■ **JOB**: Give the entries back exactly, dropping each image.

****

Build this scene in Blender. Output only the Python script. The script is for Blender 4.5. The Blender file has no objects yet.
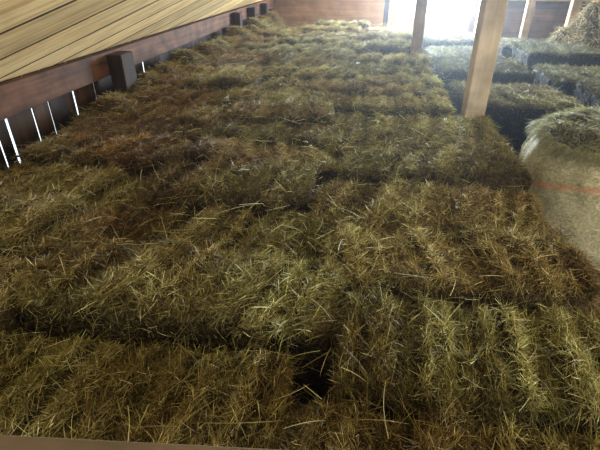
import bpy, bmesh, math, random
import numpy as np
from mathutils import Vector, Matrix, noise
random.seed(11)
C = bpy.context.scene.collection
S = 0.93
T = 1.08
scene = bpy.context.scene
scene.view_settings.view_transform = 'Standard'

# ------------------------------------------------------------------ materials
def new_mat(name):
    m = bpy.data.materials.new(name); m.use_nodes = True
    nt = m.node_tree; nt.nodes.clear()
    return m, nt, nt.nodes, nt.links

def ramp(n, stops):
    r = n.new('ShaderNodeValToRGB')
    e = r.color_ramp.elements
    e[0].position, e[0].color = stops[0][0], (*stops[0][1], 1)
    e[1].position, e[1].color = stops[-1][0], (*stops[-1][1], 1)
    for p, c in stops[1:-1]:
        x = e.new(p); x.color = (*c, 1)
    return r

def hay_material(name, stops, patch=(0.72, 0.50, 0.36), transl=0.3, side=False):
    m, nt, n, l = new_mat(name)
    out = n.new('ShaderNodeOutputMaterial')
    at = n.new('ShaderNodeAttribute'); at.attribute_name = 'tint'
    r = ramp(n, stops)
    l.new(at.outputs['Fac'], r.inputs[0])
    geo = n.new('ShaderNodeNewGeometry')
    nz = n.new('ShaderNodeTexNoise'); nz.inputs['Scale'].default_value = 1.3; nz.inputs['Detail'].default_value = 2
    l.new(geo.outputs['Position'], nz.inputs['Vector'])
    fac = nz.outputs['Fac']
    if side:   # hay turns browner towards the plank wall
        sp = n.new('ShaderNodeSeparateXYZ'); l.new(geo.outputs['Position'], sp.inputs[0])
        ma = n.new('ShaderNodeMath'); ma.operation = 'MULTIPLY_ADD'; ma.inputs[1].default_value = 0.06; l.new(sp.outputs[0], ma.inputs[0])
        l.new(fac, ma.inputs[2]); ma2 = n.new('ShaderNodeMath'); ma2.operation = 'ADD'; ma2.inputs[1].default_value = 0.03
        l.new(ma.outputs[0], ma2.inputs[0]); fac = ma2.outputs[0]
    r2 = ramp(n, [(0.31, patch), (0.60, (1.10, 1.16, 1.06))])
    l.new(fac, r2.inputs[0])
    mx = n.new('ShaderNodeMixRGB'); mx.blend_type = 'MULTIPLY'; mx.inputs[0].default_value = 1
    l.new(r.outputs[0], mx.inputs[1]); l.new(r2.outputs[0], mx.inputs[2])
    oi = n.new('ShaderNodeObjectInfo')
    hs = n.new('ShaderNodeHueSaturation')
    mr = n.new('ShaderNodeMapRange'); mr.inputs[3].default_value = 0.66; mr.inputs[4].default_value = 1.28
    l.new(oi.outputs['Random'], mr.inputs[0]); l.new(mr.outputs[0], hs.inputs['Value'])
    mu = n.new('ShaderNodeMath'); mu.operation = 'MULTIPLY'; mu.inputs[1].default_value = 17.3; l.new(oi.outputs['Random'], mu.inputs[0])
    fr = n.new('ShaderNodeMath'); fr.operation = 'FRACT'; l.new(mu.outputs[0], fr.inputs[0])
    mh = n.new('ShaderNodeMapRange'); mh.inputs[3].default_value = 0.494; mh.inputs[4].default_value = 0.518; l.new(fr.outputs[0], mh.inputs[0])
    l.new(mh.outputs[0], hs.inputs['Hue'])
    l.new(mx.outputs[0], hs.inputs['Color'])
    p = n.new('ShaderNodeBsdfPrincipled'); p.inputs['Roughness'].default_value = 0.5
    p.inputs['Specular IOR Level'].default_value = 0.35
    tr = n.new('ShaderNodeBsdfTranslucent')
    l.new(hs.outputs[0], p.inputs['Base Color']); l.new(hs.outputs[0], tr.inputs['Color'])
    ms = n.new('ShaderNodeMixShader'); ms.inputs[0].default_value = transl
    l.new(p.outputs[0], ms.inputs[1]); l.new(tr.outputs[0], ms.inputs[2])
    l.new(ms.outputs[0], out.inputs[0])
    return m

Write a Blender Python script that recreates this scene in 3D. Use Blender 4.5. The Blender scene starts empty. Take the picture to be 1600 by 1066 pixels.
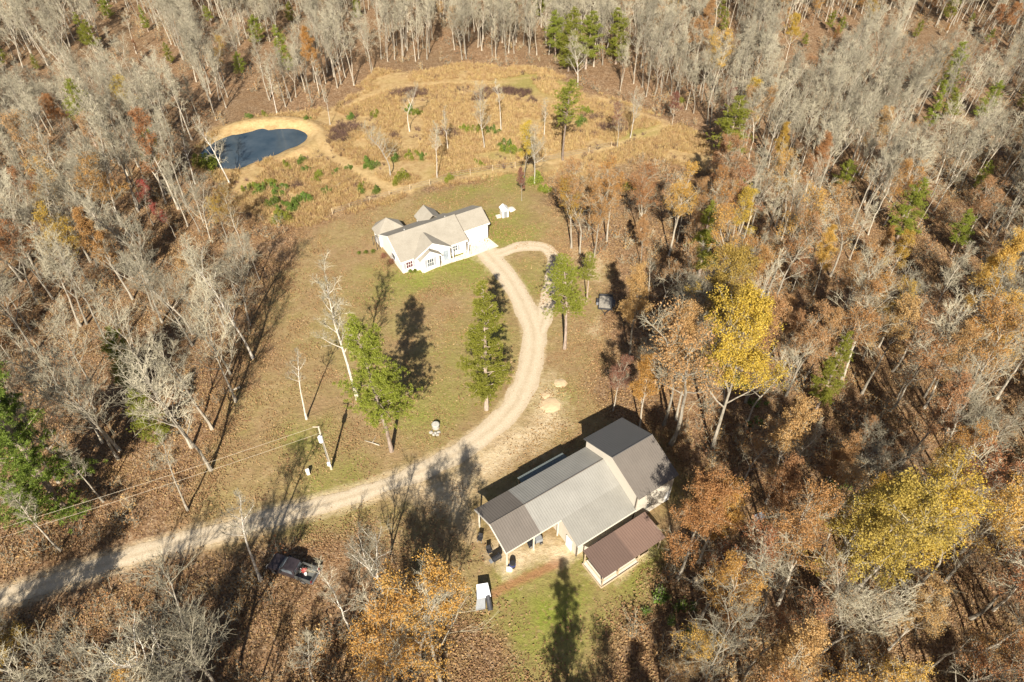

****

■ **EXPECTED ANSWER**:
Build this scene in Blender. Output only the Python script. The script is for Blender 4.5. The Blender file has no objects yet.
import bpy, bmesh, math, random
import numpy as np
from mathutils import Vector, Matrix, noise
random.seed(11)
C = bpy.context.scene.collection
S = 0.93
T = 1.08
scene = bpy.context.scene
scene.view_settings.view_transform = 'Standard'

# ------------------------------------------------------------------ materials
def new_mat(name):
    m = bpy.data.materials.new(name); m.use_nodes = True
    nt = m.node_tree; nt.nodes.clear()
    return m, nt, nt.nodes, nt.links

def ramp(n, stops):
    r = n.new('ShaderNodeValToRGB')
    e = r.color_ramp.elements
    e[0].position, e[0].color = stops[0][0], (*stops[0][1], 1)
    e[1].position, e[1].color = stops[-1][0], (*stops[-1][1], 1)
    for p, c in stops[1:-1]:
        x = e.new(p); x.color = (*c, 1)
    return r

def hay_material(name, stops, patch=(0.72, 0.50, 0.36), transl=0.3, side=False):
    m, nt, n, l = new_mat(name)
    out = n.new('ShaderNodeOutputMaterial')
    at = n.new('ShaderNodeAttribute'); at.attribute_name = 'tint'
    r = ramp(n, stops)
    l.new(at.outputs['Fac'], r.inputs[0])
    geo = n.new('ShaderNodeNewGeometry')
    nz = n.new('ShaderNodeTexNoise'); nz.inputs['Scale'].default_value = 1.3; nz.inputs['Detail'].default_value = 2
    l.new(geo.outputs['Position'], nz.inputs['Vector'])
    fac = nz.outputs['Fac']
    if side:   # hay turns browner towards the plank wall
        sp = n.new('ShaderNodeSeparateXYZ'); l.new(geo.outputs['Position'], sp.inputs[0])
        ma = n.new('ShaderNodeMath'); ma.operation = 'MULTIPLY_ADD'; ma.inputs[1].default_value = 0.06; l.new(sp.outputs[0], ma.inputs[0])
        l.new(fac, ma.inputs[2]); ma2 = n.new('ShaderNodeMath'); ma2.operation = 'ADD'; ma2.inputs[1].default_value = 0.03
        l.new(ma.outputs[0], ma2.inputs[0]); fac = ma2.outputs[0]
    r2 = ramp(n, [(0.31, patch), (0.60, (1.10, 1.16, 1.06))])
    l.new(fac, r2.inputs[0])
    mx = n.new('ShaderNodeMixRGB'); mx.blend_type = 'MULTIPLY'; mx.inputs[0].default_value = 1
    l.new(r.outputs[0], mx.inputs[1]); l.new(r2.outputs[0], mx.inputs[2])
    oi = n.new('ShaderNodeObjectInfo')
    hs = n.new('ShaderNodeHueSaturation')
    mr = n.new('ShaderNodeMapRange'); mr.inputs[3].default_value = 0.66; mr.inputs[4].default_value = 1.28
    l.new(oi.outputs['Random'], mr.inputs[0]); l.new(mr.outputs[0], hs.inputs['Value'])
    mu = n.new('ShaderNodeMath'); mu.operation = 'MULTIPLY'; mu.inputs[1].default_value = 17.3; l.new(oi.outputs['Random'], mu.inputs[0])
    fr = n.new('ShaderNodeMath'); fr.operation = 'FRACT'; l.new(mu.outputs[0], fr.inputs[0])
    mh = n.new('ShaderNodeMapRange'); mh.inputs[3].default_value = 0.494; mh.inputs[4].default_value = 0.518; l.new(fr.outputs[0], mh.inputs[0])
    l.new(mh.outputs[0], hs.inputs['Hue'])
    l.new(mx.outputs[0], hs.inputs['Color'])
    p = n.new('ShaderNodeBsdfPrincipled'); p.inputs['Roughness'].default_value = 0.5
    p.inputs['Specular IOR Level'].default_value = 0.35
    tr = n.new('ShaderNodeBsdfTranslucent')
    l.new(hs.outputs[0], p.inputs['Base Color']); l.new(hs.outputs[0], tr.inputs['Color'])
    ms = n.new('ShaderNodeMixShader'); ms.inputs[0].default_value = transl
    l.new(p.outputs[0], ms.inputs[1]); l.new(tr.outputs[0], ms.inputs[2])
    l.new(ms.outputs[0], out.inputs[0])
    return m

Write a Blender Python script that recreates this scene in 3D. Use Blender 4.5. The Blender scene starts empty. Take the picture to be 1600 by 1066 pixels.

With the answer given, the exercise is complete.